I’ve been teaching about Information Security for the last two months in Cáceres, Spain. The first month was about Security Courses on Networks and Systems and the second month was about Ethical Hacking. It has been rewarding because, although most material was got from my daily job, I’ve had to read, learn and test many tools and attacks to be able to show and explain everything clearly, which I really like. Therefore, I’m going to write an overview about what we have been learning for the last month in the Ethical Hacking Course.
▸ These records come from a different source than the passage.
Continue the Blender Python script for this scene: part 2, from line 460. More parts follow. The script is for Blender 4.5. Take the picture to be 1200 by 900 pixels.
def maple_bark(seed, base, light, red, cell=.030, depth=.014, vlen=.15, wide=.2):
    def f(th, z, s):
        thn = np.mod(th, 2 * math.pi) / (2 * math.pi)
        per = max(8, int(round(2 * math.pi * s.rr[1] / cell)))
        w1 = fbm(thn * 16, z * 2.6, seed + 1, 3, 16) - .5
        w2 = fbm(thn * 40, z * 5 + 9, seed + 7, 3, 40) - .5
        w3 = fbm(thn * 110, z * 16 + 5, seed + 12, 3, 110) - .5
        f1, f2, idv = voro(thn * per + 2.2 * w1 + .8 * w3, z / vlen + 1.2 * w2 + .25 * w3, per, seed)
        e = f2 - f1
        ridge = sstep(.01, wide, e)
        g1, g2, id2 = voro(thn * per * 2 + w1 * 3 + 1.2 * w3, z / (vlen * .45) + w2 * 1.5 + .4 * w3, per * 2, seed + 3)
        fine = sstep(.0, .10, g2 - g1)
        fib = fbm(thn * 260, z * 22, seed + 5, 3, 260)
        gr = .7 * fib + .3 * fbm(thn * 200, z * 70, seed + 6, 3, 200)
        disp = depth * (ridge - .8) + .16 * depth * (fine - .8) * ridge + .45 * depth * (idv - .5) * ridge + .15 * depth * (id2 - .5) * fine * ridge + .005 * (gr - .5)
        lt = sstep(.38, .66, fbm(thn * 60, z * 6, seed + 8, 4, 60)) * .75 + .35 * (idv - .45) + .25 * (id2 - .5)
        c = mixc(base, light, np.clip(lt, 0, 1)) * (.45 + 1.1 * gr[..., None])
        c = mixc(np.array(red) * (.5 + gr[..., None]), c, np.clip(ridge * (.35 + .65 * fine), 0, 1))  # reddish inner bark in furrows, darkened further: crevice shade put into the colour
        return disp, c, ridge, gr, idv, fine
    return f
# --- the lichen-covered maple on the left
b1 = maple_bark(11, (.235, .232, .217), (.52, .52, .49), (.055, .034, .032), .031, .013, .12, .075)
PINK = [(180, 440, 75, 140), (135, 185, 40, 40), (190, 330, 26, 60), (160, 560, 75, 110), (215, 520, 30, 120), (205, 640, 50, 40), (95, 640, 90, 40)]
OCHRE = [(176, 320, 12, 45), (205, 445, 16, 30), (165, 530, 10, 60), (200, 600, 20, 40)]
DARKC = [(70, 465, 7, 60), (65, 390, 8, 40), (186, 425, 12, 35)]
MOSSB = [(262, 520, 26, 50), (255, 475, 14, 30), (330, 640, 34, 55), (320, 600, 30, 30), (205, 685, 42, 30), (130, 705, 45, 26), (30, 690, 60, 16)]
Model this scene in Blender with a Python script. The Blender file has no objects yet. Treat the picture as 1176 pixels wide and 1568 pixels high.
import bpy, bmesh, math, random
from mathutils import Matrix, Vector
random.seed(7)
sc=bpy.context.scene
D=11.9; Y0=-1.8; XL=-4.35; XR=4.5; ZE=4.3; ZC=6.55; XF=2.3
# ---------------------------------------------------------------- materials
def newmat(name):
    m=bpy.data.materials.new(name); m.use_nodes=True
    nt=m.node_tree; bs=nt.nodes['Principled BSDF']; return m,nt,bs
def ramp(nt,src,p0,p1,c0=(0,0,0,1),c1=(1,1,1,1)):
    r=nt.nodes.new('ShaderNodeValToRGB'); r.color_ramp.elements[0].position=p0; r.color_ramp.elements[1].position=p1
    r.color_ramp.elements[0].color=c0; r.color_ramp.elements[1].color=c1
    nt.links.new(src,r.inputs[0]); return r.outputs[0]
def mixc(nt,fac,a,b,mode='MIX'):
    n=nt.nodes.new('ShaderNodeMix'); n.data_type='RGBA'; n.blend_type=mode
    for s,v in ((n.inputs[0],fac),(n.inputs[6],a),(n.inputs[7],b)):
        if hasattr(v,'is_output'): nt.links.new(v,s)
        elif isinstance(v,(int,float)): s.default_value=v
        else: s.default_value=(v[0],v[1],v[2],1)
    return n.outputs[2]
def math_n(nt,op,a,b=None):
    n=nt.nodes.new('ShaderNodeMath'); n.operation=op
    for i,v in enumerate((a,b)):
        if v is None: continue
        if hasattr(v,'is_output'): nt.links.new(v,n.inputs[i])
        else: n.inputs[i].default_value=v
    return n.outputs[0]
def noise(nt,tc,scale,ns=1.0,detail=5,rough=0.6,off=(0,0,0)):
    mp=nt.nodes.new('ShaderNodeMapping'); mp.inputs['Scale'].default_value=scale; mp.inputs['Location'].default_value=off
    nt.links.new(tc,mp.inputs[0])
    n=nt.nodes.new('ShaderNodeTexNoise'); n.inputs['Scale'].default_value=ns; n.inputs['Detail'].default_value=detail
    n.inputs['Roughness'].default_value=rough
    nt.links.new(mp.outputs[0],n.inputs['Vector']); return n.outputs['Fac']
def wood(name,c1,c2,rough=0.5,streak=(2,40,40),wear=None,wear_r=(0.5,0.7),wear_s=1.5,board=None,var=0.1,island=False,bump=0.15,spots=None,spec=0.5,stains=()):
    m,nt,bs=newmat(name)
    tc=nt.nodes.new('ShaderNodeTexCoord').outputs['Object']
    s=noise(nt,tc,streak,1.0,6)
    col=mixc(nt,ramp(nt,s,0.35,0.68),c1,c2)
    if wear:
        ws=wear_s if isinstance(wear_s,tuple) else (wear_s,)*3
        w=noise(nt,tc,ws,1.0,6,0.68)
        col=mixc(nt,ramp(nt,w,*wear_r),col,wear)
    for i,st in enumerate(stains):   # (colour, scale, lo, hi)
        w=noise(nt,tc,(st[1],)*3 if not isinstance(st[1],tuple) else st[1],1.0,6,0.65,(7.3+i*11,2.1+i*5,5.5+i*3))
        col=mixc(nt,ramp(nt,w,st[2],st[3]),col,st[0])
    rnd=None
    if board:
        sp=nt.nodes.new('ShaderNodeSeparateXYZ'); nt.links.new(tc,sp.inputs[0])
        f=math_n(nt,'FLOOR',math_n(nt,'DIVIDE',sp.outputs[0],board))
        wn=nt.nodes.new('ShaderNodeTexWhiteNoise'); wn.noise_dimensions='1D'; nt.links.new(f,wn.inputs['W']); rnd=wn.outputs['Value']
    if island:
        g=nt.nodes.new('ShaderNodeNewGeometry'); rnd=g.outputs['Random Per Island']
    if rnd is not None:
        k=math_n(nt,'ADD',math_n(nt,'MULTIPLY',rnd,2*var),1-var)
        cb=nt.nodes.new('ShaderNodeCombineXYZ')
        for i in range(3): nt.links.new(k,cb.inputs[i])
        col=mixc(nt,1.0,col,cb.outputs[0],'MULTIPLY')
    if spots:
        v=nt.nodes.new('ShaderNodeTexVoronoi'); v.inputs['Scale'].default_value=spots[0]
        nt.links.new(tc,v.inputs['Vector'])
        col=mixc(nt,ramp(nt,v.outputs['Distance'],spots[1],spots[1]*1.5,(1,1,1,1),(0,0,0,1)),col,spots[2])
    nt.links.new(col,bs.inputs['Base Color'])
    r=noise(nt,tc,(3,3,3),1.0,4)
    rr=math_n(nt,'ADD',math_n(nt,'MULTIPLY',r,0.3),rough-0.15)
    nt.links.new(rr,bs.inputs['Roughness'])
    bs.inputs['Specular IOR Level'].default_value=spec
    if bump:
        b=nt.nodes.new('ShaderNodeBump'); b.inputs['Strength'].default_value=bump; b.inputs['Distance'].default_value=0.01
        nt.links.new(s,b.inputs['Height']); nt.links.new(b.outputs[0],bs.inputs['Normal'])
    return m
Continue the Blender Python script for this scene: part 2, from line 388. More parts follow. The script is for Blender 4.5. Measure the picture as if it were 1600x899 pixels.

The first day of the course, we were talking about ethics and cybersecurity, which is very important if we don’t want to be punished or going to the jail. We also spoke about many tools and techniques to audit information systems for the first week like Hping, Nmap, Wireshark, Tcpdump, Network Miner, etc. In addition, we had time for the first week to see and explain latest important vulnerabilities like Heartbleed, Apache Struts and Shellshock as well as testing with vulnerabilities assessment systems like Greenbone and OpenVAS into Kali Linux and OSSIM.

Shellshock vulnerability
 
The second week was loaded of intrusion techniques. First, we were playing with ARP Spoofing attacks to make MITM attacks and sniffing traffic with Wireshark. We also used Cain & Abel to steal passwords as well as we learnt about IP Spoofing and Session Hijacking. What’s more, students liked Armitage to attack easily, which was tested against Metasploitable. In addition, we were also learning about information gathering and footprinting where we installed and tested tools like Anubis, FOCA, Maltego and Nslookup.

Session Hijacking
 
Once students knew basic concepts about Ethical Hacking, we started the third week with advanced concepts like Domain Generation Algorithms (DGA) to bypass blacklists and domain reputation systems, and we also talked about the DNS technique called Fast-Flux to hide C&C servers. We were also talking about Open Source Intelligence (OSINT) and the power of search engines, where we used many filters into the Google Search Engine, and we also searched into IoT sources like Shodan, Censys and ZoomEye.

Fast-Flux Network
We were installing and testing many tools for the third week. For instance, we also used lots of network scanners like zmap, fping and zenmap. Moreover, we were talking about the Smurf Attack and we also made social engineering attacks with Social-Engineering Toolkit (SET) where we launched a Windows Powershell attack and we cloned webpages for phishing attacks. In addition, password cracking was another unit for the third week where we learnt how to use bruteforce tools like THC Hydra, John the Ripper and CeWL.

Smurf Attack
 
For the end of the course, the forth week, we made labs about pivoting with SSH tunnels to route traffic through a compromised host to hack an internal server, and we also created a backdoor for Android systems. This course got to the end speaking about OWASP – Top 10 and Web Application Vulnerabilities, as well as speaking about cracking WPA wireless passwords and DoS Attacks.

SSH Pivoting
 
Regards my friends and I hope to see you in the next Information Security course.